►

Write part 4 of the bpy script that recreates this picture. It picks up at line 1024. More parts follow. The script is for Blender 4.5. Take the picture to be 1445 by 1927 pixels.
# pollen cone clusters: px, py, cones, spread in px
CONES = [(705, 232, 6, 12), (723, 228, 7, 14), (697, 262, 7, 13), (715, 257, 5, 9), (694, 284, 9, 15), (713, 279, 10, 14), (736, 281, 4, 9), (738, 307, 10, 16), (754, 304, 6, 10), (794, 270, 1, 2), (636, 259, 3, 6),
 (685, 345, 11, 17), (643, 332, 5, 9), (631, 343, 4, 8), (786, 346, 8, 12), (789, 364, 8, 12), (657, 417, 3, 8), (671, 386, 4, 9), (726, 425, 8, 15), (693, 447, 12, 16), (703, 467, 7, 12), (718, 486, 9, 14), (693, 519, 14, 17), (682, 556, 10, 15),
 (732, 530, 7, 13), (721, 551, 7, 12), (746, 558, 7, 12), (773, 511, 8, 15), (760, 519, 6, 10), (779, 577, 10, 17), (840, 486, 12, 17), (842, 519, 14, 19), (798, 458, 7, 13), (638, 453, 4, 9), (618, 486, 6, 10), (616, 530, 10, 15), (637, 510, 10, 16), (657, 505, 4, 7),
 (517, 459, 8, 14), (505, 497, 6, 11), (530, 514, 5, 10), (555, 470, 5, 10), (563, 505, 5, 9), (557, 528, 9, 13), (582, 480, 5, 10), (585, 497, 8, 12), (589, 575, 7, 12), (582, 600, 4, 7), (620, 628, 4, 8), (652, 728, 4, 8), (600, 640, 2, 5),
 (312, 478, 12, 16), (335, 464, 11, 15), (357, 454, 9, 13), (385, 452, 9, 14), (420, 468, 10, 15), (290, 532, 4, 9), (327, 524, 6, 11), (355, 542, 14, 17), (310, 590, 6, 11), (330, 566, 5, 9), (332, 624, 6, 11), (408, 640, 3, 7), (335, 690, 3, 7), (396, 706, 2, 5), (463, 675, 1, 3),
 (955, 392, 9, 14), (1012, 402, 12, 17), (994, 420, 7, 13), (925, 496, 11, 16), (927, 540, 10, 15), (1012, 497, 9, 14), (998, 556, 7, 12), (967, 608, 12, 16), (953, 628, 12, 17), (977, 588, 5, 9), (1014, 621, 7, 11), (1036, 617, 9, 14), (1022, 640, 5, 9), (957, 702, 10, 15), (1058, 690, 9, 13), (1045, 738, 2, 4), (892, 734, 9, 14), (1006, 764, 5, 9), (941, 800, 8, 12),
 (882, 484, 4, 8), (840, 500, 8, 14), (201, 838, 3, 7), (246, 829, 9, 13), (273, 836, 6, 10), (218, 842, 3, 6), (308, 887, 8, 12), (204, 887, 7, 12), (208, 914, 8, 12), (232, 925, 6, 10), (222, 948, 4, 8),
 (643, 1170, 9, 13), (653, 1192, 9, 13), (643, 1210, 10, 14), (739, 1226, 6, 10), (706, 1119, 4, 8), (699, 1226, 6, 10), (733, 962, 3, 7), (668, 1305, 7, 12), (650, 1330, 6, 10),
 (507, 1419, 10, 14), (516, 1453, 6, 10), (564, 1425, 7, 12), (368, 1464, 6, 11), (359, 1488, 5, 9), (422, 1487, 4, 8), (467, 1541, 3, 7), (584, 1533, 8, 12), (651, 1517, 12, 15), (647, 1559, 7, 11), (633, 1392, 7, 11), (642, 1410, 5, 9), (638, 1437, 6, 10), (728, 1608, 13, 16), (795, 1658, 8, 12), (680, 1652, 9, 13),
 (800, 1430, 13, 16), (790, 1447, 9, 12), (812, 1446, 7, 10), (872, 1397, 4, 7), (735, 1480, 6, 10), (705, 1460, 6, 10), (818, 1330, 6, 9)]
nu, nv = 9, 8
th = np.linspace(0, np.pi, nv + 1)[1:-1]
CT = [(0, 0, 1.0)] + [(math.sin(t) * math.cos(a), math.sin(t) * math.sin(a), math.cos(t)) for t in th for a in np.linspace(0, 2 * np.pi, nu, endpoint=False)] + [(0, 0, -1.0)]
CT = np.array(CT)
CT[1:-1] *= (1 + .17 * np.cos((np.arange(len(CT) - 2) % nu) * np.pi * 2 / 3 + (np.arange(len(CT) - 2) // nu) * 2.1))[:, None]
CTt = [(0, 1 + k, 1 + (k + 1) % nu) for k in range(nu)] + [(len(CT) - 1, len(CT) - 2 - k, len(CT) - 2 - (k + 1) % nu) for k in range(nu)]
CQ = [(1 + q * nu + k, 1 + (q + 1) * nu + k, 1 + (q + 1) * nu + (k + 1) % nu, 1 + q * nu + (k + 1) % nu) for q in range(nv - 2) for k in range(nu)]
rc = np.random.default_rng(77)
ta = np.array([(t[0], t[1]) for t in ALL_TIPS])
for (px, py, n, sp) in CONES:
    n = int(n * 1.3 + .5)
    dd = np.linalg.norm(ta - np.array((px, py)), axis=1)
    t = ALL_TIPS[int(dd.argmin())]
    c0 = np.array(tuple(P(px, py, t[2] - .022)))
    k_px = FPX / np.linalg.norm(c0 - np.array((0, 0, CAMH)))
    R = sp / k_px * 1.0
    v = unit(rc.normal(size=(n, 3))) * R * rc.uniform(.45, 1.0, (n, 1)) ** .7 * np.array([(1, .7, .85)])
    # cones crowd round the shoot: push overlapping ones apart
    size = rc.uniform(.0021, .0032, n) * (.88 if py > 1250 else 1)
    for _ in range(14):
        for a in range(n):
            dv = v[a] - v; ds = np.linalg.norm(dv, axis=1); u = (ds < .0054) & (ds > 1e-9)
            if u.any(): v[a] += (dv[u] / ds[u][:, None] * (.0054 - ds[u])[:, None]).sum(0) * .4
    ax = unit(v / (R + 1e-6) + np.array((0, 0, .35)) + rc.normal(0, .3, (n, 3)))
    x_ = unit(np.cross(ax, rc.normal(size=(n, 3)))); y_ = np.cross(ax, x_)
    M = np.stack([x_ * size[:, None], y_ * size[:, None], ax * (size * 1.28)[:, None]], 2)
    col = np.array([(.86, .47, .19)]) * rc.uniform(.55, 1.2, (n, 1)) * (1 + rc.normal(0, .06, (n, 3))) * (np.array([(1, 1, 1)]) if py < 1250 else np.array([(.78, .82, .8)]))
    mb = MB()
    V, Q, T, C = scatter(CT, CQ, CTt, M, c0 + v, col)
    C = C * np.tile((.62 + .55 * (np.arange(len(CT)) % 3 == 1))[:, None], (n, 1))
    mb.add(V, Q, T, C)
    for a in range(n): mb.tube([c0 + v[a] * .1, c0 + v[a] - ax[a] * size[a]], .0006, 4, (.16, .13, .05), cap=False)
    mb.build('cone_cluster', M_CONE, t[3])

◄

TASK OBJECTIVE: The lines above should be duplicated exactly.

PROBLEM SOLUTION:
Write part 4 of the bpy script that recreates this picture. It picks up at line 1024. More parts follow. The script is for Blender 4.5. Take the picture to be 1445 by 1927 pixels.
# pollen cone clusters: px, py, cones, spread in px
CONES = [(705, 232, 6, 12), (723, 228, 7, 14), (697, 262, 7, 13), (715, 257, 5, 9), (694, 284, 9, 15), (713, 279, 10, 14), (736, 281, 4, 9), (738, 307, 10, 16), (754, 304, 6, 10), (794, 270, 1, 2), (636, 259, 3, 6),
 (685, 345, 11, 17), (643, 332, 5, 9), (631, 343, 4, 8), (786, 346, 8, 12), (789, 364, 8, 12), (657, 417, 3, 8), (671, 386, 4, 9), (726, 425, 8, 15), (693, 447, 12, 16), (703, 467, 7, 12), (718, 486, 9, 14), (693, 519, 14, 17), (682, 556, 10, 15),
 (732, 530, 7, 13), (721, 551, 7, 12), (746, 558, 7, 12), (773, 511, 8, 15), (760, 519, 6, 10), (779, 577, 10, 17), (840, 486, 12, 17), (842, 519, 14, 19), (798, 458, 7, 13), (638, 453, 4, 9), (618, 486, 6, 10), (616, 530, 10, 15), (637, 510, 10, 16), (657, 505, 4, 7),
 (517, 459, 8, 14), (505, 497, 6, 11), (530, 514, 5, 10), (555, 470, 5, 10), (563, 505, 5, 9), (557, 528, 9, 13), (582, 480, 5, 10), (585, 497, 8, 12), (589, 575, 7, 12), (582, 600, 4, 7), (620, 628, 4, 8), (652, 728, 4, 8), (600, 640, 2, 5),
 (312, 478, 12, 16), (335, 464, 11, 15), (357, 454, 9, 13), (385, 452, 9, 14), (420, 468, 10, 15), (290, 532, 4, 9), (327, 524, 6, 11), (355, 542, 14, 17), (310, 590, 6, 11), (330, 566, 5, 9), (332, 624, 6, 11), (408, 640, 3, 7), (335, 690, 3, 7), (396, 706, 2, 5), (463, 675, 1, 3),
 (955, 392, 9, 14), (1012, 402, 12, 17), (994, 420, 7, 13), (925, 496, 11, 16), (927, 540, 10, 15), (1012, 497, 9, 14), (998, 556, 7, 12), (967, 608, 12, 16), (953, 628, 12, 17), (977, 588, 5, 9), (1014, 621, 7, 11), (1036, 617, 9, 14), (1022, 640, 5, 9), (957, 702, 10, 15), (1058, 690, 9, 13), (1045, 738, 2, 4), (892, 734, 9, 14), (1006, 764, 5, 9), (941, 800, 8, 12),
 (882, 484, 4, 8), (840, 500, 8, 14), (201, 838, 3, 7), (246, 829, 9, 13), (273, 836, 6, 10), (218, 842, 3, 6), (308, 887, 8, 12), (204, 887, 7, 12), (208, 914, 8, 12), (232, 925, 6, 10), (222, 948, 4, 8),
 (643, 1170, 9, 13), (653, 1192, 9, 13), (643, 1210, 10, 14), (739, 1226, 6, 10), (706, 1119, 4, 8), (699, 1226, 6, 10), (733, 962, 3, 7), (668, 1305, 7, 12), (650, 1330, 6, 10),
 (507, 1419, 10, 14), (516, 1453, 6, 10), (564, 1425, 7, 12), (368, 1464, 6, 11), (359, 1488, 5, 9), (422, 1487, 4, 8), (467, 1541, 3, 7), (584, 1533, 8, 12), (651, 1517, 12, 15), (647, 1559, 7, 11), (633, 1392, 7, 11), (642, 1410, 5, 9), (638, 1437, 6, 10), (728, 1608, 13, 16), (795, 1658, 8, 12), (680, 1652, 9, 13),
 (800, 1430, 13, 16), (790, 1447, 9, 12), (812, 1446, 7, 10), (872, 1397, 4, 7), (735, 1480, 6, 10), (705, 1460, 6, 10), (818, 1330, 6, 9)]
nu, nv = 9, 8
th = np.linspace(0, np.pi, nv + 1)[1:-1]
CT = [(0, 0, 1.0)] + [(math.sin(t) * math.cos(a), math.sin(t) * math.sin(a), math.cos(t)) for t in th for a in np.linspace(0, 2 * np.pi, nu, endpoint=False)] + [(0, 0, -1.0)]
CT = np.array(CT)
CT[1:-1] *= (1 + .17 * np.cos((np.arange(len(CT) - 2) % nu) * np.pi * 2 / 3 + (np.arange(len(CT) - 2) // nu) * 2.1))[:, None]
CTt = [(0, 1 + k, 1 + (k + 1) % nu) for k in range(nu)] + [(len(CT) - 1, len(CT) - 2 - k, len(CT) - 2 - (k + 1) % nu) for k in range(nu)]
CQ = [(1 + q * nu + k, 1 + (q + 1) * nu + k, 1 + (q + 1) * nu + (k + 1) % nu, 1 + q * nu + (k + 1) % nu) for q in range(nv - 2) for k in range(nu)]
rc = np.random.default_rng(77)
ta = np.array([(t[0], t[1]) for t in ALL_TIPS])
for (px, py, n, sp) in CONES:
    n = int(n * 1.3 + .5)
    dd = np.linalg.norm(ta - np.array((px, py)), axis=1)
    t = ALL_TIPS[int(dd.argmin())]
    c0 = np.array(tuple(P(px, py, t[2] - .022)))
    k_px = FPX / np.linalg.norm(c0 - np.array((0, 0, CAMH)))
    R = sp / k_px * 1.0
    v = unit(rc.normal(size=(n, 3))) * R * rc.uniform(.45, 1.0, (n, 1)) ** .7 * np.array([(1, .7, .85)])
    # cones crowd round the shoot: push overlapping ones apart
    size = rc.uniform(.0021, .0032, n) * (.88 if py > 1250 else 1)
    for _ in range(14):
        for a in range(n):
            dv = v[a] - v; ds = np.linalg.norm(dv, axis=1); u = (ds < .0054) & (ds > 1e-9)
            if u.any(): v[a] += (dv[u] / ds[u][:, None] * (.0054 - ds[u])[:, None]).sum(0) * .4
    ax = unit(v / (R + 1e-6) + np.array((0, 0, .35)) + rc.normal(0, .3, (n, 3)))
    x_ = unit(np.cross(ax, rc.normal(size=(n, 3)))); y_ = np.cross(ax, x_)
    M = np.stack([x_ * size[:, None], y_ * size[:, None], ax * (size * 1.28)[:, None]], 2)
    col = np.array([(.86, .47, .19)]) * rc.uniform(.55, 1.2, (n, 1)) * (1 + rc.normal(0, .06, (n, 3))) * (np.array([(1, 1, 1)]) if py < 1250 else np.array([(.78, .82, .8)]))
    mb = MB()
    V, Q, T, C = scatter(CT, CQ, CTt, M, c0 + v, col)
    C = C * np.tile((.62 + .55 * (np.arange(len(CT)) % 3 == 1))[:, None], (n, 1))
    mb.add(V, Q, T, C)
    for a in range(n): mb.tube([c0 + v[a] * .1, c0 + v[a] - ax[a] * size[a]], .0006, 4, (.16, .13, .05), cap=False)
    mb.build('cone_cluster', M_CONE, t[3])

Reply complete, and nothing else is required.